Second, there is a legitimate reason to destroy a database in development and automation. The biggest problem I see is often treating your development data like pets not cattle. You absolutely need to have safeguards that this cannot be run in production, but if a human has access to the credentials to run in production, the agent has access.

So, then, what do we do? In a larger organization, we can depend on the dev/ops split to maintain this. For a solo developer, or a small team, it takes a lot more discipline. Even before AI, junior and even mid-level developers didn't have the knowledge to segment. And senior devs often got complacent because they thought they knew enough.

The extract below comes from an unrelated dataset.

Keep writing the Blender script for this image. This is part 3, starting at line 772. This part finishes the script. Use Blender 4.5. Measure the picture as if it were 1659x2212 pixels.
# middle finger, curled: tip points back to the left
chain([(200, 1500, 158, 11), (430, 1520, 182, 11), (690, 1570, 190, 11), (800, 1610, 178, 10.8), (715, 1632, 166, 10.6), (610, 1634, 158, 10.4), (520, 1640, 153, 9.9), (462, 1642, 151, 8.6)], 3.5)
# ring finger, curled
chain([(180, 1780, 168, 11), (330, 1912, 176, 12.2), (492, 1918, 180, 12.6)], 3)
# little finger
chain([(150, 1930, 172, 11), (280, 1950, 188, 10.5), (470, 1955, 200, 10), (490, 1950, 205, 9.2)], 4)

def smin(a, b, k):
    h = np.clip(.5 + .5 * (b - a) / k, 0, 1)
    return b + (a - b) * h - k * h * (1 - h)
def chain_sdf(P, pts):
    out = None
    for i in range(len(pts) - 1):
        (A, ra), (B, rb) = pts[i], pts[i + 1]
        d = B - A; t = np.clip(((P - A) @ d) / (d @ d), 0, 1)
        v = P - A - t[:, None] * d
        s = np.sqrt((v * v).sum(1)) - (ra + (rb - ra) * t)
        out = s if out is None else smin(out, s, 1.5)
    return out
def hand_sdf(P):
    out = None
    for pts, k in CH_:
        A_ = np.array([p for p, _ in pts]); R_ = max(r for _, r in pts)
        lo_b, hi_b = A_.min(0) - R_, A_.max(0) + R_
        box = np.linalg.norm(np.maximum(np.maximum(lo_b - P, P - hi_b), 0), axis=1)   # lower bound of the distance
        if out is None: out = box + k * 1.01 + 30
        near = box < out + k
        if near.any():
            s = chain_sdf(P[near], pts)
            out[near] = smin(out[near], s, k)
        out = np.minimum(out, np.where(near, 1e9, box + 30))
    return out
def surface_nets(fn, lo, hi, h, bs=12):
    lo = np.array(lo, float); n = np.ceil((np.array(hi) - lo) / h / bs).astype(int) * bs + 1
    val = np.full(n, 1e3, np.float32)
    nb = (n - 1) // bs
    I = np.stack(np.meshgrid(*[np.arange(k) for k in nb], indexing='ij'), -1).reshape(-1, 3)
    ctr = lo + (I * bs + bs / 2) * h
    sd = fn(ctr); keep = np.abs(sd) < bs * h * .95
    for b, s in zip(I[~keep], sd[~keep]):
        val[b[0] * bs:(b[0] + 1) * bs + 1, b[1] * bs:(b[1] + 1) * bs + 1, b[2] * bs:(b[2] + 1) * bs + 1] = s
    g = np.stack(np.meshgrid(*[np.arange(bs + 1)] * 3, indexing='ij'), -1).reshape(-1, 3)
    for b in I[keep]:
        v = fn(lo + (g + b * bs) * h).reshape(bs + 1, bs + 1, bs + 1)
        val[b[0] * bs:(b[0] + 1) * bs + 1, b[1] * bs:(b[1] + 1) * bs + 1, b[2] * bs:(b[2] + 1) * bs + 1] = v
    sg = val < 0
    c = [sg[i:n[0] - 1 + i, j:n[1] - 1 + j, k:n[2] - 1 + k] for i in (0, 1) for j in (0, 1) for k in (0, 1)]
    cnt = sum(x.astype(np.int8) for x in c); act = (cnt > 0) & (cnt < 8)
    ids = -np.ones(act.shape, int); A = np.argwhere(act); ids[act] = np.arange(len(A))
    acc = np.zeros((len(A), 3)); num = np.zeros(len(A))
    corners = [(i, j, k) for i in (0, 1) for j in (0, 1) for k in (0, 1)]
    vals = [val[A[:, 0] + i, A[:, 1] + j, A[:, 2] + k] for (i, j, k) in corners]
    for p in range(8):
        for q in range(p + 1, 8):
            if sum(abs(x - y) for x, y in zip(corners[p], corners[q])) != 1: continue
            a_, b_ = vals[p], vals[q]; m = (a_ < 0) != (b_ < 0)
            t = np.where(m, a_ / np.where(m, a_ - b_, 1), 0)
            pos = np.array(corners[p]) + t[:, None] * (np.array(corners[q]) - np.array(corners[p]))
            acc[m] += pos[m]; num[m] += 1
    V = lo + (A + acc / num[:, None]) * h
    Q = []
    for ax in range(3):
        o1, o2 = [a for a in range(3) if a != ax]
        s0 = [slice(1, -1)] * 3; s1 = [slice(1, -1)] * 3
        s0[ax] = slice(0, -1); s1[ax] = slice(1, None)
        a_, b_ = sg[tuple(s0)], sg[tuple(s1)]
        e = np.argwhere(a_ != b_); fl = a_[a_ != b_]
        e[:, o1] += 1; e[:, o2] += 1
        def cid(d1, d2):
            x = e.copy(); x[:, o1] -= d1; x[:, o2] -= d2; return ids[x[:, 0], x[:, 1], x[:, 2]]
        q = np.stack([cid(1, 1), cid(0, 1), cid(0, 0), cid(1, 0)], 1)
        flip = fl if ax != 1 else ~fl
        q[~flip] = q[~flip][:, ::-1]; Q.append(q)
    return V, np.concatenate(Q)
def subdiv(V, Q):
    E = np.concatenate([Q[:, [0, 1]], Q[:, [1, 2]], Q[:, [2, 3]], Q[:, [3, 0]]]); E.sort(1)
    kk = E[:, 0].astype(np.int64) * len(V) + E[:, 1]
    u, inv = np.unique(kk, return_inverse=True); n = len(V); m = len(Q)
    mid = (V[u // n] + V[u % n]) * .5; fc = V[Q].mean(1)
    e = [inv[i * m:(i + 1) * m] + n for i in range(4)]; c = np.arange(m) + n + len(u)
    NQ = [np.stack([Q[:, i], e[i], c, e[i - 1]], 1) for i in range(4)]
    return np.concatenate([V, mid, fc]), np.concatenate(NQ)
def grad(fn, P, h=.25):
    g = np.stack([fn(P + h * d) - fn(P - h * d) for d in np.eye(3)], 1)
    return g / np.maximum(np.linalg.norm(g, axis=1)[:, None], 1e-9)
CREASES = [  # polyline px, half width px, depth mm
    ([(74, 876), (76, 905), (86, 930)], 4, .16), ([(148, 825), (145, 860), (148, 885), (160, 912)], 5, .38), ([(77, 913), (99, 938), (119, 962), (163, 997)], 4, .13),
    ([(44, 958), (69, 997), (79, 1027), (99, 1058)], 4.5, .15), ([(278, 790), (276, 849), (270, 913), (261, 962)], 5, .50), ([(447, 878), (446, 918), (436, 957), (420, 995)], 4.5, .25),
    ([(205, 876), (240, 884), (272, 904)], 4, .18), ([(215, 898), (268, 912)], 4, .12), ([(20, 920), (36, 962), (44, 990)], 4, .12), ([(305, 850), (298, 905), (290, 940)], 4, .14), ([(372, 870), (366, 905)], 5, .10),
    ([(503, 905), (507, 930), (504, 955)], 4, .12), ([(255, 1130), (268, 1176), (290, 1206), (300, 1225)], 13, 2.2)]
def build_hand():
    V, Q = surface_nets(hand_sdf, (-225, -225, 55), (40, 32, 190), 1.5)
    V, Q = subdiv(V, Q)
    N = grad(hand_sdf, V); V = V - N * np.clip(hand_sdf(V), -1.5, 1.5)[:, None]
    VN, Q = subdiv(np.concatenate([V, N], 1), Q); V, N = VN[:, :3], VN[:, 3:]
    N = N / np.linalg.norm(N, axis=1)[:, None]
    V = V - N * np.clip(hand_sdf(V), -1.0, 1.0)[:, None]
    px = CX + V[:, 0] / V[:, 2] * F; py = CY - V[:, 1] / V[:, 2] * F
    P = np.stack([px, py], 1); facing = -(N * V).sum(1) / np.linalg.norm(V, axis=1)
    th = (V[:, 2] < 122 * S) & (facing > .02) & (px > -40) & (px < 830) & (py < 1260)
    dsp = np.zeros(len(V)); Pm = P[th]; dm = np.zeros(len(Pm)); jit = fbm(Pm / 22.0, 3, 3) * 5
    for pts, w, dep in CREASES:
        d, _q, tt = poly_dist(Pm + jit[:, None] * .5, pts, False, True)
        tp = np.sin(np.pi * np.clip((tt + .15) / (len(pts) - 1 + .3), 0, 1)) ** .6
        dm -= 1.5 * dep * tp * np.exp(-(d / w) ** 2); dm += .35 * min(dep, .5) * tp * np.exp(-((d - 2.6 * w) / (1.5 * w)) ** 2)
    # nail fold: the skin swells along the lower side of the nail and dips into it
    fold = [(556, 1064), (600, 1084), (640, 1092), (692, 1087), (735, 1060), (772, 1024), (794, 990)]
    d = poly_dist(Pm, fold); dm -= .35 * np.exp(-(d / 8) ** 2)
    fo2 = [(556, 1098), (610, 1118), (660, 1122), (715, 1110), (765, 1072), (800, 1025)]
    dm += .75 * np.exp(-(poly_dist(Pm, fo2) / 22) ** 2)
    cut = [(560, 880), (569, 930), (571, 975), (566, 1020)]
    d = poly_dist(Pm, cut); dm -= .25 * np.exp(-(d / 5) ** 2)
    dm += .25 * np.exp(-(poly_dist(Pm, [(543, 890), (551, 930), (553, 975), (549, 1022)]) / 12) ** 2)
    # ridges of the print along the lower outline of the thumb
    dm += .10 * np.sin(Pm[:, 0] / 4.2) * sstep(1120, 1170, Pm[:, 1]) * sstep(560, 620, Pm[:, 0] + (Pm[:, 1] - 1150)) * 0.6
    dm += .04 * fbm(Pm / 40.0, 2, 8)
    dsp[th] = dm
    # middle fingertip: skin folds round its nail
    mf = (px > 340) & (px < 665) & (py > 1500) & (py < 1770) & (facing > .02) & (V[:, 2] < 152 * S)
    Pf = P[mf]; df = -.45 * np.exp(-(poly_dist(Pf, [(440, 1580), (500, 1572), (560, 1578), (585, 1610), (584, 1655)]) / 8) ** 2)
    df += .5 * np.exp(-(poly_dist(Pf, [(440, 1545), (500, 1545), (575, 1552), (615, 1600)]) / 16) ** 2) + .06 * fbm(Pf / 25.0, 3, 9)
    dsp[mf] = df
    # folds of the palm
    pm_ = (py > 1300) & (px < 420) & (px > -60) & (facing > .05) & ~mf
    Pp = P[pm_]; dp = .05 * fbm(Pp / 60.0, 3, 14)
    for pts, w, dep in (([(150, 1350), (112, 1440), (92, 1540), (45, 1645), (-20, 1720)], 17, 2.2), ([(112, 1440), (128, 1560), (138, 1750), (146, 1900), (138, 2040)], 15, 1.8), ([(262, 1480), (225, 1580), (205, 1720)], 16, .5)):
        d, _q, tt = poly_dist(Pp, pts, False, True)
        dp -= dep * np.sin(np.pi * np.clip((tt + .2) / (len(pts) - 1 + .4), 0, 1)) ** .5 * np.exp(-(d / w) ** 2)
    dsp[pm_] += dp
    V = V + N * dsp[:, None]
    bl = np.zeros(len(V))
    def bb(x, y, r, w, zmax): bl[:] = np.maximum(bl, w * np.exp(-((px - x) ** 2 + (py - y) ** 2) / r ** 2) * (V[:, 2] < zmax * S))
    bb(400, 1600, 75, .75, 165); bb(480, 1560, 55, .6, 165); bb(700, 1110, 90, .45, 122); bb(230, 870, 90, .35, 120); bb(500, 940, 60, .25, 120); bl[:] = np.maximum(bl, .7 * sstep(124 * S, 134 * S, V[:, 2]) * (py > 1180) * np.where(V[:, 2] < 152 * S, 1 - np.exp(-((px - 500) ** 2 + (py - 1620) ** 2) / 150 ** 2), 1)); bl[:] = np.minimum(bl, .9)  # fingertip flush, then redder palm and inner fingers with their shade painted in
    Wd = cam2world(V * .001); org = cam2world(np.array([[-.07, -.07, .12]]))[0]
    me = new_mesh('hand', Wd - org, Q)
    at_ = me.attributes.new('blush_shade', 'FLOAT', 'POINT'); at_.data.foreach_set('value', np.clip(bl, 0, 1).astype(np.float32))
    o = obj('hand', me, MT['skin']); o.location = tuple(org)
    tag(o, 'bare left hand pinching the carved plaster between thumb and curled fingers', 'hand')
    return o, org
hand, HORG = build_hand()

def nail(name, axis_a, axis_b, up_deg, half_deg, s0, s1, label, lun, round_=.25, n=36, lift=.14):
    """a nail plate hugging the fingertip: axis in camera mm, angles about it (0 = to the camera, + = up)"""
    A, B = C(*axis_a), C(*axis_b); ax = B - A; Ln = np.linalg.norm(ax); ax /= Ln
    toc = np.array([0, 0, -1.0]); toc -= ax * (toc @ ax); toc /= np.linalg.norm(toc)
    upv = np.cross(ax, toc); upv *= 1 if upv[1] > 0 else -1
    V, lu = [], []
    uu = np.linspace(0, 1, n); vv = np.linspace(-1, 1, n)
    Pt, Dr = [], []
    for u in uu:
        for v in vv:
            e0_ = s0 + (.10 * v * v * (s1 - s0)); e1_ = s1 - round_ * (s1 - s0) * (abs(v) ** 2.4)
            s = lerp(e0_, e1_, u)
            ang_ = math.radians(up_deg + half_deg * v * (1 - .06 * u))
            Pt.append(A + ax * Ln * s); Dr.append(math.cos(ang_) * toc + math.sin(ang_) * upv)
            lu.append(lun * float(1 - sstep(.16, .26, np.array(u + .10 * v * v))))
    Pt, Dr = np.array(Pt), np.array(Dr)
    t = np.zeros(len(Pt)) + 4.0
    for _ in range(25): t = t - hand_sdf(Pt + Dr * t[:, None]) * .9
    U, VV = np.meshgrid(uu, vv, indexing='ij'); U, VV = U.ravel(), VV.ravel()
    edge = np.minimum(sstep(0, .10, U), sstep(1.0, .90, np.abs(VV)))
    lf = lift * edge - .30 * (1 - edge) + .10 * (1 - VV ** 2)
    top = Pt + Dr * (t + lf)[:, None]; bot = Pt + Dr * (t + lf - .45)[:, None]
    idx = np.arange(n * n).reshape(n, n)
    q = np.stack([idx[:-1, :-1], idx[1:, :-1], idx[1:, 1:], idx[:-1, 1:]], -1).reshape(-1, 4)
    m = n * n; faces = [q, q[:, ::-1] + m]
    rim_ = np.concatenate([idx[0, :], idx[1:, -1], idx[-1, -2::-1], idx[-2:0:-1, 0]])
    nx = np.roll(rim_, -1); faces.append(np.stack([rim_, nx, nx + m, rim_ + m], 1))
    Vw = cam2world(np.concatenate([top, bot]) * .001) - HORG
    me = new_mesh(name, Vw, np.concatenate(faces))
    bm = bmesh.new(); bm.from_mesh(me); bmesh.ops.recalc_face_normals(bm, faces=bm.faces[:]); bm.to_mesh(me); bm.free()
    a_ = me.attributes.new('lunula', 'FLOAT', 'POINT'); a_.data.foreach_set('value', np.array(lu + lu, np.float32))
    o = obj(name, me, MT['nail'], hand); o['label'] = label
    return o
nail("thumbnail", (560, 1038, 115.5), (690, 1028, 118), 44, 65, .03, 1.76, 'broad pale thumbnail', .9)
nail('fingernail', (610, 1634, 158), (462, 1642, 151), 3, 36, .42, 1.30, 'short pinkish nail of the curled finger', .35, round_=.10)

They likely need some combination of https://www.cloudbees.com/blog/separate-aws-production-and-d..., introduction to terraform, introduction to GitHub actions, and some sort of vm where production credentials live (and AI doesn't!)

But at that point you're past vibe coding. And from what I can tell, the successful vibe coders are quickly learning that they need to go past it pretty quickly with all these horror stories.

2 comments

You don't need the same permissions in prod and dev.

And in both cases, the humans don't need direct access to the raw CSP API. Use a local proxy that adds more safety checks. In dev, sure, delete away.

In prod, check a bunch of things first (like, has it been used recently?). Humans do not need direct access to delete production resources (you can have a break-glass setup for exceptional emergencies).

Most IAM policies start as "whatever made the deploy pass." Need rds:CreateDBInstance? Fine, rds:* it is. Ship it. Months later that same role can wipe the cluster and nobody remembers why it ever had that permission.

Separate accounts help, but only if someone actually goes back and cleans it up, which… yeah, doesn't really happen.